■ Problem ■
Which lines in the material below contain the word "objects"? Copy each of them.

########

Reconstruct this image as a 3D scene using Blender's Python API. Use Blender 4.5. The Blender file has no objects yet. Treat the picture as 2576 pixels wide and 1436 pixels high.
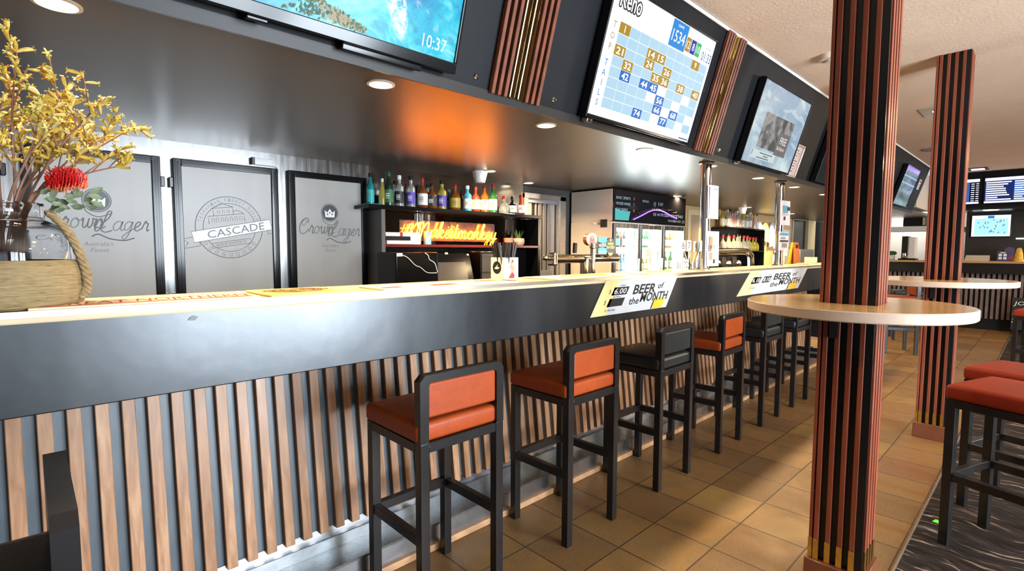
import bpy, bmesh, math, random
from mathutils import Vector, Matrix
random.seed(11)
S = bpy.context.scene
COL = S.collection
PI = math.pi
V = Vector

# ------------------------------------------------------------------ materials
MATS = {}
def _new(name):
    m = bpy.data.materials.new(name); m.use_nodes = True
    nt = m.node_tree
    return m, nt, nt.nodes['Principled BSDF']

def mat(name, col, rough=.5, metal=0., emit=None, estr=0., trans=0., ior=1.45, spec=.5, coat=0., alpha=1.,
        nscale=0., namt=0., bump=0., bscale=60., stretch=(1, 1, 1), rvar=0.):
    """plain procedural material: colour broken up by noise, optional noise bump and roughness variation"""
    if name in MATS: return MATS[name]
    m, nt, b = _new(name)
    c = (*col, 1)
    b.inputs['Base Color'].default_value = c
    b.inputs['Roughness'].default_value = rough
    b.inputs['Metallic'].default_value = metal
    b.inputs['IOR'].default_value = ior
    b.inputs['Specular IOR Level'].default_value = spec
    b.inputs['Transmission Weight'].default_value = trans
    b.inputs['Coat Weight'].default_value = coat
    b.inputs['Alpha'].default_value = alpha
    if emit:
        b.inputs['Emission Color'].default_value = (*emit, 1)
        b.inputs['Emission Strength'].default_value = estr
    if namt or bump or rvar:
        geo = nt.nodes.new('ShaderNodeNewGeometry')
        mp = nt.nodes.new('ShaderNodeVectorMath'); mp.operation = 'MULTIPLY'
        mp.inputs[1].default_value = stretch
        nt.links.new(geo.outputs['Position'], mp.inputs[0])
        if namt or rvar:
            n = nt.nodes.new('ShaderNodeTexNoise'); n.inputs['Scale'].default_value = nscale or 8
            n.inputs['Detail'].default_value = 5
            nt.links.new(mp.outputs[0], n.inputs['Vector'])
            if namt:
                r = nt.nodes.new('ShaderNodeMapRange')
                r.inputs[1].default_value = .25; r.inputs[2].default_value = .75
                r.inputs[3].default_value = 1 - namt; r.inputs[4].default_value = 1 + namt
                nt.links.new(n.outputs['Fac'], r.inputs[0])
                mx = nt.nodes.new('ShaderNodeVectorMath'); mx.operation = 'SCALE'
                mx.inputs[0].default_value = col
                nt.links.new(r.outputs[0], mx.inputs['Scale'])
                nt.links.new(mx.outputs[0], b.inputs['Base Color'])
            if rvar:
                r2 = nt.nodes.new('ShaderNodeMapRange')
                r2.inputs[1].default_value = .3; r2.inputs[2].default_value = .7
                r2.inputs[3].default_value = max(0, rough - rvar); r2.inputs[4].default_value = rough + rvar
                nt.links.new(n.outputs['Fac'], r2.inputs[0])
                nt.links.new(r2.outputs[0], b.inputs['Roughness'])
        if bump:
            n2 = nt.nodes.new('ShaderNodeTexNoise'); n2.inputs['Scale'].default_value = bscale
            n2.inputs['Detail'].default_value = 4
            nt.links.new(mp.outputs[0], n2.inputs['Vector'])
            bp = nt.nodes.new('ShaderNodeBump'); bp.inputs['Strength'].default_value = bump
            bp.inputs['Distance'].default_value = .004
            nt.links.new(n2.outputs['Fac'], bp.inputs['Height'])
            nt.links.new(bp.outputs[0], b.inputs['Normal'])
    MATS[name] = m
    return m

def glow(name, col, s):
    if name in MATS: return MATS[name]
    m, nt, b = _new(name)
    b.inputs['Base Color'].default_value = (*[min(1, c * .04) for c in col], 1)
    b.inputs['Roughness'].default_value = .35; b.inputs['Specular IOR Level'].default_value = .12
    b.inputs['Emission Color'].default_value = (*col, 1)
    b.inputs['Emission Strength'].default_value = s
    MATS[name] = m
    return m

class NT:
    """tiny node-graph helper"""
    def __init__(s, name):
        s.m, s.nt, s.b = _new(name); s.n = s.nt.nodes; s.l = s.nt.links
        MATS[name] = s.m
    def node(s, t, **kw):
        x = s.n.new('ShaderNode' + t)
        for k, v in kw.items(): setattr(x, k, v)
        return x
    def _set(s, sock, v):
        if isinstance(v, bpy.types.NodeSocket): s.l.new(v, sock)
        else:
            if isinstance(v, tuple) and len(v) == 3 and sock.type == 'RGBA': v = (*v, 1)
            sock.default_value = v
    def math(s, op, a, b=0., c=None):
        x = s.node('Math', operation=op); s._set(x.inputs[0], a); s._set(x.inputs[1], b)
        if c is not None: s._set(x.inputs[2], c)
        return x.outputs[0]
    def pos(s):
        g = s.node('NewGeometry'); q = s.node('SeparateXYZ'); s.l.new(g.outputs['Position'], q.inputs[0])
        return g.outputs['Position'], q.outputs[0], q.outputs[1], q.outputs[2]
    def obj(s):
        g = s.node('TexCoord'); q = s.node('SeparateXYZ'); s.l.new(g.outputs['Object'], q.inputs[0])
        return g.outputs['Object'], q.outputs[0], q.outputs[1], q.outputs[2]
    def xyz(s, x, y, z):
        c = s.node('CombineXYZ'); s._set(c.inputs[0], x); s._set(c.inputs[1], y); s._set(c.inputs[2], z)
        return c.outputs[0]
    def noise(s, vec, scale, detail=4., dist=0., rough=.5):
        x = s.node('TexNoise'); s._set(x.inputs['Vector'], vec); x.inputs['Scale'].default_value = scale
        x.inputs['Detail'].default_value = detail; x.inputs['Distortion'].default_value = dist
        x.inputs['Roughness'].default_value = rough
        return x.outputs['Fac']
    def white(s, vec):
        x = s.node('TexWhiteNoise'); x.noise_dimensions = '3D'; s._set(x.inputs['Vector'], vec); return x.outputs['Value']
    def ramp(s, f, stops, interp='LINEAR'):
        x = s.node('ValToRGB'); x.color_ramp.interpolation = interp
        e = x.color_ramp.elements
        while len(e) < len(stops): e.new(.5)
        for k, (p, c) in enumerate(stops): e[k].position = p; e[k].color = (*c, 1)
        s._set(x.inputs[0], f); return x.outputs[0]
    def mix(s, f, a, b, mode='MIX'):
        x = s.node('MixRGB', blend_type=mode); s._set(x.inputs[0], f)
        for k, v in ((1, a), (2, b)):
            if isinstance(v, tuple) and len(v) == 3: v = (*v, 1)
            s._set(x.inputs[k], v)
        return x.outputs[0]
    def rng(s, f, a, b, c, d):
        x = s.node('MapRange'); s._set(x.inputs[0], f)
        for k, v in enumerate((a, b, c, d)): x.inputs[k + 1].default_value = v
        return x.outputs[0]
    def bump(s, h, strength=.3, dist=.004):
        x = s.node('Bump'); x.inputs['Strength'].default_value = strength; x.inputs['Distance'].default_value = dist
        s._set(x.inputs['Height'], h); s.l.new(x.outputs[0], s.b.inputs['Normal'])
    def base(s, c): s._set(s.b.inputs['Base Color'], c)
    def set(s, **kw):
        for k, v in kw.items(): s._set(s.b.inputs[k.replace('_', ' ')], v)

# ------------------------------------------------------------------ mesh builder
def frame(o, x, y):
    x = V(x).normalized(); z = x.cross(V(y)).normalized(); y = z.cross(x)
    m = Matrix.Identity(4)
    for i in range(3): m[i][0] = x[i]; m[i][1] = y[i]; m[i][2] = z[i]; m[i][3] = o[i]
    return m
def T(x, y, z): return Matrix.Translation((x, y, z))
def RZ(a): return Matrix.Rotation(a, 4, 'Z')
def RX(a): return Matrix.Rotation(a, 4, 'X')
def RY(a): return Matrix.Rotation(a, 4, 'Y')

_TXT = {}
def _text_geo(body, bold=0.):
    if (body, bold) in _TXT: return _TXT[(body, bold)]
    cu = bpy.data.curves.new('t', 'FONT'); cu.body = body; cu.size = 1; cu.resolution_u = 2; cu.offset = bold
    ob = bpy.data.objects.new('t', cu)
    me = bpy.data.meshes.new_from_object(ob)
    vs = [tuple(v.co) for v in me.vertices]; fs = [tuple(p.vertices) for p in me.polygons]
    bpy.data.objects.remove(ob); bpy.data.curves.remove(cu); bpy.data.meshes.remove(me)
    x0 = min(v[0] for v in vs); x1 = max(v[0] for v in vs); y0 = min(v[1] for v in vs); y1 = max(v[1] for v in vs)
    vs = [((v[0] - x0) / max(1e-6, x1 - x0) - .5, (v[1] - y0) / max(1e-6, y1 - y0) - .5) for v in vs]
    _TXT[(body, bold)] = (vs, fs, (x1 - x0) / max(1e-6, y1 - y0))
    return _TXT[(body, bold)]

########

■ Response ■
Reconstruct this image as a 3D scene using Blender's Python API. Use Blender 4.5. The Blender file has no objects yet. Treat the picture as 2576 pixels wide and 1436 pixels high.
    ob = bpy.data.objects.new('t', cu)
    bpy.data.objects.remove(ob); bpy.data.curves.remove(cu); bpy.data.meshes.remove(me)